Miscellanea

Dec 27, 2013 16:23

Are the Seven Essences of Man even a thing? I can't google it because I don't know what it's really called. The seven [something]. It's the seven... liquids that make a spell/ceremony/something more powerful in fantasy novels/stories/something: bile, blood, saliva, semen, sweat, tears, and urine. Has anyone heard of it before? I can't have come up with it.

I'm reading (listening) to a book written as a journal/case file. (W is for Wasted by Sue Grafton). The story is pretty long winded and the POV goes off on tangents (explaining all the cars she's ever owned as the current car slowly goes through a car wash, taking five minutes of listening time to fill out a form, taking a while of driving to get to a library, then asking someone where to find something, going to that room, finding the room locked, finding someone else to ask about the room, waiting in line to talk to the person with the key, and then finally being let into the room). I find this distracting, especially when I'm trying to get into a story. I'm interested in what is happening now, not the car she drove twenty books ago. These stories are hard enough to get into as it is, and at 17 hours of listening time, the author wasn't trying to hit a minimum of words. But people must like it because she sells really well and is the only author a young woman at work will read (I fell sorry for her that she's not stuck on someone who writes a little better, but at least the lady is prolific).

My biggest problem though is that a story that's written as if it's a woman's detective file/journal should not have anyone else's POV in it. How does that work? She did this before in the S book (the last one I read) and it drove me nuts, but I could excuse it because all these POVs were dead (the mystery happen fifty years before) and because I thought she'd get hold of diaries or something, but she never did. This time it's worse because as soon as I'm getting interested in the story, the author sends me off to some POV who I believe is dead and I don't care one whit about. I didn't even care about the main story until I found out the dead guy was related to the main character.

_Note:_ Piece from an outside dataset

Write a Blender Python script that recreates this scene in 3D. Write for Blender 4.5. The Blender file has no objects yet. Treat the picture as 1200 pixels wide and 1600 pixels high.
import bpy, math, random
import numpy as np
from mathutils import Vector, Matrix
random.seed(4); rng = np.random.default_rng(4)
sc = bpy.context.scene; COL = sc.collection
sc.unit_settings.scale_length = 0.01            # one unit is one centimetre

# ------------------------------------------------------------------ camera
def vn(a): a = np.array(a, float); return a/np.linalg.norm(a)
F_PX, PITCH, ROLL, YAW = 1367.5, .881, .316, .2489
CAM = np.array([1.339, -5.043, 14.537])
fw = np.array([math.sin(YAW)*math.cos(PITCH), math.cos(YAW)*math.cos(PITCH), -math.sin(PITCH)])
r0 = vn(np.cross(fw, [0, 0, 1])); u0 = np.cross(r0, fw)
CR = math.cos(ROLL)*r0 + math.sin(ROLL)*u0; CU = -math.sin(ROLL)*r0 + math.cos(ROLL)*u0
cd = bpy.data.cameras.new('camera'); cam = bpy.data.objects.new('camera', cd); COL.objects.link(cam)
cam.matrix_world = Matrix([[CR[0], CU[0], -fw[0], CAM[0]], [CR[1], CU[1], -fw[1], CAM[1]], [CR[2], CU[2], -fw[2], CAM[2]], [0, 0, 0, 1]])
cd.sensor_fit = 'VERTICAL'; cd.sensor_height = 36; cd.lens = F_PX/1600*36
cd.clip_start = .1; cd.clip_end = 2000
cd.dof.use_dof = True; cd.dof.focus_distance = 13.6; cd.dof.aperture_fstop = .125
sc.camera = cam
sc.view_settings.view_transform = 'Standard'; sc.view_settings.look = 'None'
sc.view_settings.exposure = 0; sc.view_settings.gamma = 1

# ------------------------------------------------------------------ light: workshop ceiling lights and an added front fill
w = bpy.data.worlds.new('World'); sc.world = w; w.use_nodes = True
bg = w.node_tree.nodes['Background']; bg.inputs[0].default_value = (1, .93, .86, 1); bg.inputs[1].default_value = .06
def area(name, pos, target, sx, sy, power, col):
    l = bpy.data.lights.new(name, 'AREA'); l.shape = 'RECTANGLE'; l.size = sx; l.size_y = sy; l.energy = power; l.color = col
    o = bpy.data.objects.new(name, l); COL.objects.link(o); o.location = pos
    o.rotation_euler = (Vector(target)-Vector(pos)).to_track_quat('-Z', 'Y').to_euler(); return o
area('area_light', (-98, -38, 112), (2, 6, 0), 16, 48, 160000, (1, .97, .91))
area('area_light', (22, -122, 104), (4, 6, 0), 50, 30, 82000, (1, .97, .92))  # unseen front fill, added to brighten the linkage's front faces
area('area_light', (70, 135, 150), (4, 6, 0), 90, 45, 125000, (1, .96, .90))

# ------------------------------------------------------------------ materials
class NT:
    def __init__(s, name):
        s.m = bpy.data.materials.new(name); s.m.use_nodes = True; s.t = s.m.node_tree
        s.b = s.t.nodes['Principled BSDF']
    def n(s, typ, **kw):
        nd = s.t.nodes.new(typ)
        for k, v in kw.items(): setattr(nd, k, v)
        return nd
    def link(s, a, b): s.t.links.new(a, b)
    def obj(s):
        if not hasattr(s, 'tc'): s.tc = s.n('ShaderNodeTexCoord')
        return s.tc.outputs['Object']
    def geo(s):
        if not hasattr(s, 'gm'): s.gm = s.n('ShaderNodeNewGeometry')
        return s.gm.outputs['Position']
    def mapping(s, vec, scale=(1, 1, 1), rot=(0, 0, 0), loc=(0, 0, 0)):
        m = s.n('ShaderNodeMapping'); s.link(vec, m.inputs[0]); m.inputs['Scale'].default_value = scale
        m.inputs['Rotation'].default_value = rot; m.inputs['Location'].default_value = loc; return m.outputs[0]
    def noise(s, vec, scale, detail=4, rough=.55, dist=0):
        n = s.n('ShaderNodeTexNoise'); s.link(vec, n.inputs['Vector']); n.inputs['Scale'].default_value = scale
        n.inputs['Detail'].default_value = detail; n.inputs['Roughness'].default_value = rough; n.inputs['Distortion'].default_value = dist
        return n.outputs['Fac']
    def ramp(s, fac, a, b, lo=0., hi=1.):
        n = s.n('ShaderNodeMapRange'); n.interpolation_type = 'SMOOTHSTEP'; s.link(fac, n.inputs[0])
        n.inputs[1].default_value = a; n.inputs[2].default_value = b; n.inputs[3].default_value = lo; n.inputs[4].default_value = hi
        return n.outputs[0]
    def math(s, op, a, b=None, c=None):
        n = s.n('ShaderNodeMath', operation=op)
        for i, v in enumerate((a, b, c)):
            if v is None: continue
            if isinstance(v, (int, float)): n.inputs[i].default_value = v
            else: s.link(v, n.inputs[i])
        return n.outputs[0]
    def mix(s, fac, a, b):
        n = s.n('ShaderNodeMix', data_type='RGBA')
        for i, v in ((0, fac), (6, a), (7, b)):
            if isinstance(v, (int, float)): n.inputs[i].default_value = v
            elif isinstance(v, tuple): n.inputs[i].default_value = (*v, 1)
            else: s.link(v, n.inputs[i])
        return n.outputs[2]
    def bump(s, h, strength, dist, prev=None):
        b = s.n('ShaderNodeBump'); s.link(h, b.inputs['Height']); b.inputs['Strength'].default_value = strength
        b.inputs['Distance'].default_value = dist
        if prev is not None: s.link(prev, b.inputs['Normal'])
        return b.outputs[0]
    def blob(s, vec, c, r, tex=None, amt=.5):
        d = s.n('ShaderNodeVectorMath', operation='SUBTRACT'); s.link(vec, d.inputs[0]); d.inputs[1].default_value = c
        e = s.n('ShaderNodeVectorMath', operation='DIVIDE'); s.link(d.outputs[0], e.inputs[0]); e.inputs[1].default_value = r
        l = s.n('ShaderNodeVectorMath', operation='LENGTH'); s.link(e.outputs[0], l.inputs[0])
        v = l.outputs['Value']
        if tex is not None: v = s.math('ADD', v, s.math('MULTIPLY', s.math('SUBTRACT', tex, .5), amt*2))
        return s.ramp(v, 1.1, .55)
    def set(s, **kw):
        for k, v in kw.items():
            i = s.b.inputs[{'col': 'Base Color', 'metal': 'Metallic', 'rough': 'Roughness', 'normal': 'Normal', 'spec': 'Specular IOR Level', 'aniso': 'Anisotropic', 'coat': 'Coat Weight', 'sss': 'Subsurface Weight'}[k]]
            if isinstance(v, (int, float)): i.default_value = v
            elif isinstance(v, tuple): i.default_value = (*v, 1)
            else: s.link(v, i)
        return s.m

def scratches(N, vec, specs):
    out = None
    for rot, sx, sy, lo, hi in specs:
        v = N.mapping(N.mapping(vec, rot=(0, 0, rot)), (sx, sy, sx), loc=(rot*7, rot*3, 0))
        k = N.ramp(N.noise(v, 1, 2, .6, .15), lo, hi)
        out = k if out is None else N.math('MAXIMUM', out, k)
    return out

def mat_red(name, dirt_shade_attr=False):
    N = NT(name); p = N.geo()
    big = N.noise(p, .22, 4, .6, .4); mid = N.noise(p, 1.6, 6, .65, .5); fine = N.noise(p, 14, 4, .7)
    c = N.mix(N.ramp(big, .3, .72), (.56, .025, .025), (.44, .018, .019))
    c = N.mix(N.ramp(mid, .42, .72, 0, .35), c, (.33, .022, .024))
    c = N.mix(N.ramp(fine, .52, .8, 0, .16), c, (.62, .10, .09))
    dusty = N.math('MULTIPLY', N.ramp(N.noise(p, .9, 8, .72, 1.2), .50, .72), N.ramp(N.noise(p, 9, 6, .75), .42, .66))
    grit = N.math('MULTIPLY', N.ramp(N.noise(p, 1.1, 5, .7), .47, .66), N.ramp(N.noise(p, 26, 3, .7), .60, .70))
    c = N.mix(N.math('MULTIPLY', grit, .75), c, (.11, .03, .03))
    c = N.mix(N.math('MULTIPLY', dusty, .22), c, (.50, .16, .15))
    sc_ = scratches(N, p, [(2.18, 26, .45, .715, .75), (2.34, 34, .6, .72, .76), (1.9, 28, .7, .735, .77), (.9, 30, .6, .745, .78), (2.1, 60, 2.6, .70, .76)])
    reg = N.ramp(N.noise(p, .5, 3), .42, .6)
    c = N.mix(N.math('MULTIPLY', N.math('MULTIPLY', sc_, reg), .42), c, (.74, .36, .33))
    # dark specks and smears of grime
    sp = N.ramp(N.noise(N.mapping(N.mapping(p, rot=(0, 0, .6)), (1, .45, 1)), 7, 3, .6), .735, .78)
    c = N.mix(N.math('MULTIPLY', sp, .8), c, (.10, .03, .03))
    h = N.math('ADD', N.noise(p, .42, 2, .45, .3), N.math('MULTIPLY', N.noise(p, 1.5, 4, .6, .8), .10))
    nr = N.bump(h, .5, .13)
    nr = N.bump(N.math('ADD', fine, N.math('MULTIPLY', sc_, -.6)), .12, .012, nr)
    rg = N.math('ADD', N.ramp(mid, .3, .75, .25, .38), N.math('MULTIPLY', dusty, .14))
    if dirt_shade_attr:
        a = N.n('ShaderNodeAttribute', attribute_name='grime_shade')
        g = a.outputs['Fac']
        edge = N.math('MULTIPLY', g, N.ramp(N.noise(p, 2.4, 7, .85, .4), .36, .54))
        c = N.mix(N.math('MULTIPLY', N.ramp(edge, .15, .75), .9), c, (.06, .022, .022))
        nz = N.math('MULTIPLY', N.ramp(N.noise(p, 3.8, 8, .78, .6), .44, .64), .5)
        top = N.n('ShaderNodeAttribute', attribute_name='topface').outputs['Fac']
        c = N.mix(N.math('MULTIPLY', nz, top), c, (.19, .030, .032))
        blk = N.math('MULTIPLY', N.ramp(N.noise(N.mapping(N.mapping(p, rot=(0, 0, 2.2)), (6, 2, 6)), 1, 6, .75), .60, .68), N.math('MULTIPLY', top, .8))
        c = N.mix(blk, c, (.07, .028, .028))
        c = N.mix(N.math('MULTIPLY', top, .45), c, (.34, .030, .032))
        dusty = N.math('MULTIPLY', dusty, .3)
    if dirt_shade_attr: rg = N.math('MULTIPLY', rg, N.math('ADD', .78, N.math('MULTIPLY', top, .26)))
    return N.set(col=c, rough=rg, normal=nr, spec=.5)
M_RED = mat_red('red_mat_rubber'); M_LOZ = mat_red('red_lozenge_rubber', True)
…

My not as big problem is that a character will contract themselves (in thoughts) not long after thinking something. One PI can't pay his bills because cheated-on wives are too distressed to think about money after he's done all the legwork, but He's also a guy who requires cash up front. Or a woman is angry that her mother's family have never been to see her in all the years since her parents died, but a moment later concedes that they might have just been being friendly when they butted into her life.

But I don't hate the story and I'll continue to listen it it. Only books like this make me feel that I can do so much better.

I have too many days off next week (five). This would be the perfect time to rewrite Gestures for the purpose of publishing it. My mother tells me that my older sister got all the drive in the family. I need some of it if I'm ever going to take the next step.

I got seven books for Christmas. Books 4-6 (three volumes to a book) in the Skip Beat (manga) series. They are so much fun to read. I stayed up way too later reading these. I also got the third and final volume of Soulless. Finished that too. The other two books are the second and third books from the Rifter trilogy. I got the first one for Christmas last year. I want to read them, but I don't want to use up all my Christmas gifts too quickly. Of course a good book can be read and reread.

I read a book (The Hundred Thousand City) when I had just finished writing my lasted story ( I'll post it as soon as I'm done with this post). It had three original gods called the Three two male and one female, just like my story did. I felt kind of upset that I'd been so unoriginal. But our Threes are very different. My gods are much nicer.